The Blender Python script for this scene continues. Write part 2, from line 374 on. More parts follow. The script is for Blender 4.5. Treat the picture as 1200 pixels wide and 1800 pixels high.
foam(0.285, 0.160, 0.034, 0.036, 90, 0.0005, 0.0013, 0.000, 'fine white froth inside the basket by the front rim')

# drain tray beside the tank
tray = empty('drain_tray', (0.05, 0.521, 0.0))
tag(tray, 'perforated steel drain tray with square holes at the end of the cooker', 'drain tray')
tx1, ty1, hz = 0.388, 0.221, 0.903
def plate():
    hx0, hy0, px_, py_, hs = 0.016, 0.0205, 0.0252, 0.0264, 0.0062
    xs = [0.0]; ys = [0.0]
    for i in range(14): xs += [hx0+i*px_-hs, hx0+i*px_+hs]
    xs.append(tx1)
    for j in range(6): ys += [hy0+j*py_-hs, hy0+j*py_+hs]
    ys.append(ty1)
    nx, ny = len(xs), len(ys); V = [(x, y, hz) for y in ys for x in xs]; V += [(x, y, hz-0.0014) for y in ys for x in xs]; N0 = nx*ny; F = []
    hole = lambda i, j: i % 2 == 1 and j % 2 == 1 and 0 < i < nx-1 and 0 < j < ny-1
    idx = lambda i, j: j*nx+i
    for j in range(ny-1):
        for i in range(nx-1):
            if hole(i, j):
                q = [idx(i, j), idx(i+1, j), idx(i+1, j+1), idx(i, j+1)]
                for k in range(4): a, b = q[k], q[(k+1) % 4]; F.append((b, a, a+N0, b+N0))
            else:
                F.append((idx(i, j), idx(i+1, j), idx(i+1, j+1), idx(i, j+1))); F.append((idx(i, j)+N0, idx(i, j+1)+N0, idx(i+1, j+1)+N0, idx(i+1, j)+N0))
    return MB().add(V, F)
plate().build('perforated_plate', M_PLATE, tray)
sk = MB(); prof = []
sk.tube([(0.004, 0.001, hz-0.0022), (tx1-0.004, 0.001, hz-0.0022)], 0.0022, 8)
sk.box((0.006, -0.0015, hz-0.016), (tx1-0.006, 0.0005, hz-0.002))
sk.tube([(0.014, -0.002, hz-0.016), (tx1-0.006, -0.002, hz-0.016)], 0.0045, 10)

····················

> _PROBLEM_:
Print the whole listing exactly as it is.

> _FINISHED ANSWER_:
The Blender Python script for this scene continues. Write part 2, from line 374 on. More parts follow. The script is for Blender 4.5. Treat the picture as 1200 pixels wide and 1800 pixels high.
foam(0.285, 0.160, 0.034, 0.036, 90, 0.0005, 0.0013, 0.000, 'fine white froth inside the basket by the front rim')

# drain tray beside the tank
tray = empty('drain_tray', (0.05, 0.521, 0.0))
tag(tray, 'perforated steel drain tray with square holes at the end of the cooker', 'drain tray')
tx1, ty1, hz = 0.388, 0.221, 0.903
def plate():
    hx0, hy0, px_, py_, hs = 0.016, 0.0205, 0.0252, 0.0264, 0.0062
    xs = [0.0]; ys = [0.0]
    for i in range(14): xs += [hx0+i*px_-hs, hx0+i*px_+hs]
    xs.append(tx1)
    for j in range(6): ys += [hy0+j*py_-hs, hy0+j*py_+hs]
    ys.append(ty1)
    nx, ny = len(xs), len(ys); V = [(x, y, hz) for y in ys for x in xs]; V += [(x, y, hz-0.0014) for y in ys for x in xs]; N0 = nx*ny; F = []
    hole = lambda i, j: i % 2 == 1 and j % 2 == 1 and 0 < i < nx-1 and 0 < j < ny-1
    idx = lambda i, j: j*nx+i
    for j in range(ny-1):
        for i in range(nx-1):
            if hole(i, j):
                q = [idx(i, j), idx(i+1, j), idx(i+1, j+1), idx(i, j+1)]
                for k in range(4): a, b = q[k], q[(k+1) % 4]; F.append((b, a, a+N0, b+N0))
            else:
                F.append((idx(i, j), idx(i+1, j), idx(i+1, j+1), idx(i, j+1))); F.append((idx(i, j)+N0, idx(i, j+1)+N0, idx(i+1, j+1)+N0, idx(i+1, j)+N0))
    return MB().add(V, F)
plate().build('perforated_plate', M_PLATE, tray)
sk = MB(); prof = []
sk.tube([(0.004, 0.001, hz-0.0022), (tx1-0.004, 0.001, hz-0.0022)], 0.0022, 8)
sk.box((0.006, -0.0015, hz-0.016), (tx1-0.006, 0.0005, hz-0.002))
sk.tube([(0.014, -0.002, hz-0.016), (tx1-0.006, -0.002, hz-0.016)], 0.0045, 10)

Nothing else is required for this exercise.